BRIEF: Repeat the listing below in full, exactly as it stands.

DATA LINES:
=====
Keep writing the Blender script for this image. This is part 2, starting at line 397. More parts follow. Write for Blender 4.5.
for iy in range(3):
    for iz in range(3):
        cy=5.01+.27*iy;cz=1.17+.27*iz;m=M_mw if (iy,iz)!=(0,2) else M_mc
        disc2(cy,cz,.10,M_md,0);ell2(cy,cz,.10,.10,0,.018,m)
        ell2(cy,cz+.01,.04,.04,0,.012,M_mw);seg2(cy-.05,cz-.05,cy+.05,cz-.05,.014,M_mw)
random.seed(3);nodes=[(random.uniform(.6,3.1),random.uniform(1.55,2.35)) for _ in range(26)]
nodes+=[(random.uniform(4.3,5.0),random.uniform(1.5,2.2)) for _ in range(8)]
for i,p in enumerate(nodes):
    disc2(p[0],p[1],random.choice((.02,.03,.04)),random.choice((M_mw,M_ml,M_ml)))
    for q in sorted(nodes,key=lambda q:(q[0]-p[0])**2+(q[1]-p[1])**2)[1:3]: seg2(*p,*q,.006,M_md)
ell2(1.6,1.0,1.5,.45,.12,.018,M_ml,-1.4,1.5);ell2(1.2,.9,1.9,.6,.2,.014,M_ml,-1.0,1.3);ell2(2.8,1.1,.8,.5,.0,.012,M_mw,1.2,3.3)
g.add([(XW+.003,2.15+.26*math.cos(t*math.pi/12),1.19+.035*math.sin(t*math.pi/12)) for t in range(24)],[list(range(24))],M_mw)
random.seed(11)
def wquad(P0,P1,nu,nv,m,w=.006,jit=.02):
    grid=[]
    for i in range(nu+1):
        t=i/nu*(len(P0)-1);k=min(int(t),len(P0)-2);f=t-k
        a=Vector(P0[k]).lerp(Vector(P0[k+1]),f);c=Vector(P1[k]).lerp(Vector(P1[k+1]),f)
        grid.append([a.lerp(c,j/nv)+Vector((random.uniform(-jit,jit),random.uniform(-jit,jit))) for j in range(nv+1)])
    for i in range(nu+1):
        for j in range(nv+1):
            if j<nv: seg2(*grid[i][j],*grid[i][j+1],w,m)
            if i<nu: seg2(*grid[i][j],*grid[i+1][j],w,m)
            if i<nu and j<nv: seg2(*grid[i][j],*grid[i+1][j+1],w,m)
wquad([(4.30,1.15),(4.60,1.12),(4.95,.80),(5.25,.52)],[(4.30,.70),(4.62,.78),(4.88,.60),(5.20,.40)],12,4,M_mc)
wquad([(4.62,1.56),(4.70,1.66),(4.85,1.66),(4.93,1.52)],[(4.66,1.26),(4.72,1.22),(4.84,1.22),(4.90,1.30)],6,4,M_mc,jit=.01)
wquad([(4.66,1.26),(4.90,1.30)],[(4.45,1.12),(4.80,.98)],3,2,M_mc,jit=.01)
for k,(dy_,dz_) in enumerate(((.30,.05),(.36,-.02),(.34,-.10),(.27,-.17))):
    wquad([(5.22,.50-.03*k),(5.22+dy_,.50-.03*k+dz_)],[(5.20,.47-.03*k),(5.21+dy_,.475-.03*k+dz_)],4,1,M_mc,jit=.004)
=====
ANSWER BELOW:
Keep writing the Blender script for this image. This is part 2, starting at line 397. More parts follow. Write for Blender 4.5.
for iy in range(3):
    for iz in range(3):
        cy=5.01+.27*iy;cz=1.17+.27*iz;m=M_mw if (iy,iz)!=(0,2) else M_mc
        disc2(cy,cz,.10,M_md,0);ell2(cy,cz,.10,.10,0,.018,m)
        ell2(cy,cz+.01,.04,.04,0,.012,M_mw);seg2(cy-.05,cz-.05,cy+.05,cz-.05,.014,M_mw)
random.seed(3);nodes=[(random.uniform(.6,3.1),random.uniform(1.55,2.35)) for _ in range(26)]
nodes+=[(random.uniform(4.3,5.0),random.uniform(1.5,2.2)) for _ in range(8)]
for i,p in enumerate(nodes):
    disc2(p[0],p[1],random.choice((.02,.03,.04)),random.choice((M_mw,M_ml,M_ml)))
    for q in sorted(nodes,key=lambda q:(q[0]-p[0])**2+(q[1]-p[1])**2)[1:3]: seg2(*p,*q,.006,M_md)
ell2(1.6,1.0,1.5,.45,.12,.018,M_ml,-1.4,1.5);ell2(1.2,.9,1.9,.6,.2,.014,M_ml,-1.0,1.3);ell2(2.8,1.1,.8,.5,.0,.012,M_mw,1.2,3.3)
g.add([(XW+.003,2.15+.26*math.cos(t*math.pi/12),1.19+.035*math.sin(t*math.pi/12)) for t in range(24)],[list(range(24))],M_mw)
random.seed(11)
def wquad(P0,P1,nu,nv,m,w=.006,jit=.02):
    grid=[]
    for i in range(nu+1):
        t=i/nu*(len(P0)-1);k=min(int(t),len(P0)-2);f=t-k
        a=Vector(P0[k]).lerp(Vector(P0[k+1]),f);c=Vector(P1[k]).lerp(Vector(P1[k+1]),f)
        grid.append([a.lerp(c,j/nv)+Vector((random.uniform(-jit,jit),random.uniform(-jit,jit))) for j in range(nv+1)])
    for i in range(nu+1):
        for j in range(nv+1):
            if j<nv: seg2(*grid[i][j],*grid[i][j+1],w,m)
            if i<nu: seg2(*grid[i][j],*grid[i+1][j],w,m)
            if i<nu and j<nv: seg2(*grid[i][j],*grid[i+1][j+1],w,m)
wquad([(4.30,1.15),(4.60,1.12),(4.95,.80),(5.25,.52)],[(4.30,.70),(4.62,.78),(4.88,.60),(5.20,.40)],12,4,M_mc)
wquad([(4.62,1.56),(4.70,1.66),(4.85,1.66),(4.93,1.52)],[(4.66,1.26),(4.72,1.22),(4.84,1.22),(4.90,1.30)],6,4,M_mc,jit=.01)
wquad([(4.66,1.26),(4.90,1.30)],[(4.45,1.12),(4.80,.98)],3,2,M_mc,jit=.01)
for k,(dy_,dz_) in enumerate(((.30,.05),(.36,-.02),(.34,-.10),(.27,-.17))):
    wquad([(5.22,.50-.03*k),(5.22+dy_,.50-.03*k+dz_)],[(5.20,.47-.03*k),(5.21+dy_,.475-.03*k+dz_)],4,1,M_mc,jit=.004)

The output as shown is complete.